若島正『乱視読者のSF講義』(国書刊行会)


装幀:クラフト・エディング商會


 小説、特に短編小説の読み方には、ジャンルを問わず共通する手法がある。作者や書かれた時代背景など余計な情報を一切排し、純粋に書かれたテキストの意味を追求することが、(著者が意識的/無意識的に封じ込めた)お話の真の意味にたどり着ける早道なのだ。SFには特有のルールがあるものの、用語や概念、設定などの小道具に依存するものであり、小説構造自体が特殊なわけではない(一部の例外はある)。
 《乱視読者シリーズ》6冊目で、表題通りSFをテーマにしたものばかりが集められた1冊である(著者は古くからのSFファンでもある)。このシリーズは1993年に始まり、少し間をおいて、2001年以降2、3年に1冊の割合で刊行されてきた。英文学者の大学講義と聞くといかにも退屈そうだが、これだけ著作が出ていることでも明らかなように、知的な刺激が得られるエッセイとしても定評がある。

「乱視読者のSF短編講義」:SFマガジンに連載された、ウェルズ「ザ・スター」から始まってレム「GOLEM XIV」に終わる短編の面白さを語る講義(2006年から09年にかけて不定期に12回、大学での講義がベース)
「乱視読者のSF夜ばなし」:雑誌掲載のエッセイや文庫解説、これもウェルズに始まってレムに終わるため、一貫した論考のように読める(1995年から2008年までの16編)
「ジーン・ウルフなんてこわくない」:著者が高く評価するジーン・ウルフに関するSFセミナー講演(超短編「ガブリエル卿」翻訳を含む)、柳下毅一郎との対談(講演2011年、対談2004年、文庫解説など6編)

 上記3つのパートから成る。最初は毎回1つの短編小説を取り上げ、その内容を精査する「SF短編講義」で、主人公/個人を排し、初めて人類の視点から小説を書いたウェルズの意義からスタートする。
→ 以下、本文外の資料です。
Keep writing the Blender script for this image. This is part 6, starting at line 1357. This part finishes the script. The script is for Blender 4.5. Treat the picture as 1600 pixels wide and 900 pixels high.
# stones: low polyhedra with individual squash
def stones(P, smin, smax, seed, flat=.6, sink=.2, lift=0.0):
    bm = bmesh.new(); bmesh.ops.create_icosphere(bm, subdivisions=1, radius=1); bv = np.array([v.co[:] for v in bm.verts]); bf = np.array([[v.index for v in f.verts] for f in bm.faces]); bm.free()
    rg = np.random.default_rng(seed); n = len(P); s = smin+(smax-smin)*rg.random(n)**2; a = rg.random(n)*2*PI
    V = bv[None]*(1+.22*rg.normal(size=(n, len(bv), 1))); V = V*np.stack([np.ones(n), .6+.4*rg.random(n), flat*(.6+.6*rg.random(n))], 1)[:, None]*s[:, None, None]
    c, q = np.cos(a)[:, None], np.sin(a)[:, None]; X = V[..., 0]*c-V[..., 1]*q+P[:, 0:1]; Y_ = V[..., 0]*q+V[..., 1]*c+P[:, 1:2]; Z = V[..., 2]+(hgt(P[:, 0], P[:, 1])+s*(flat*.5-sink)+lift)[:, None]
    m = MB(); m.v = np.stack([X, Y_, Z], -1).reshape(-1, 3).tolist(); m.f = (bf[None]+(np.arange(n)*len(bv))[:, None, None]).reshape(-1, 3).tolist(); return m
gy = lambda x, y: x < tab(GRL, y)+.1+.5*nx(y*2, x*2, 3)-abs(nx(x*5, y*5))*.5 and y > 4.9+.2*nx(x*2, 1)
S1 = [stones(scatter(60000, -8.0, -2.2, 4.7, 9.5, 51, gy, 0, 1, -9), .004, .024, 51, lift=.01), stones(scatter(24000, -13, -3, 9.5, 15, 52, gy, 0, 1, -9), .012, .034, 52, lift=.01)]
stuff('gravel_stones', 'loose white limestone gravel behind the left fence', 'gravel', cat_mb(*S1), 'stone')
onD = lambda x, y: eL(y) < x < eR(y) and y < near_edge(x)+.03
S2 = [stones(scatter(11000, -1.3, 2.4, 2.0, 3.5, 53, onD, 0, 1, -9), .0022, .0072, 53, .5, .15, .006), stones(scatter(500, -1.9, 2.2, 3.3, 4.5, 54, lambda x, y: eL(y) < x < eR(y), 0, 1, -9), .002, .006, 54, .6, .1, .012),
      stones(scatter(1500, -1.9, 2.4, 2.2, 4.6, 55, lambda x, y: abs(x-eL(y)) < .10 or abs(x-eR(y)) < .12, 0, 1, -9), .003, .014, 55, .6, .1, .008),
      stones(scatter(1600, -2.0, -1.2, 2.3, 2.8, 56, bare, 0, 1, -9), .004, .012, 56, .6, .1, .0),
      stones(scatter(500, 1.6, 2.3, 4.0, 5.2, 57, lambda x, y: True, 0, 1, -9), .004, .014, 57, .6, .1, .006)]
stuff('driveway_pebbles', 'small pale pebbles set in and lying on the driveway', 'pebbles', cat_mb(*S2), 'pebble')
キャラクターで異彩を放つワインボウム、パルプ時代の異端児ラヴクラフト、ハインラインの究極の時間SF、スタージョンの凝集された傑作中編、背景に深い洞察を見せるル・グィンなど、各短篇の見どころを実に詳細に解読する(長編ではとても1回の講義に収まらない)。読書の深みを理解/再確認するには最適な講義といえるだろう。次の「SF夜ばなし」でもそのスタイルは同じながら、長編についての解説が含まれるようになる。ウェルズを論じたオールディス、ウォマックプリーストベイリーワトスンパングボーンバラードラファティらの長編、孤高のレムという流れだ(リンク先は評者のレビュー。古いものはコメントのみ)。そして、第3部は、ウラジミール・ナボコフと比肩しうるジーン・ウルフだけを論じた6編である(著者はナボコフを20世紀最大の作家と称賛する)。ややマイナーかも知れないが、本書で言及された作品は、何度でも読み返せるだけの奥行きを備えている。アカデミックな研究や斜め読みの時間潰しから離れ、本来の読書の楽しみに立ち還る意味でも、本書の内容は参考になるだろう。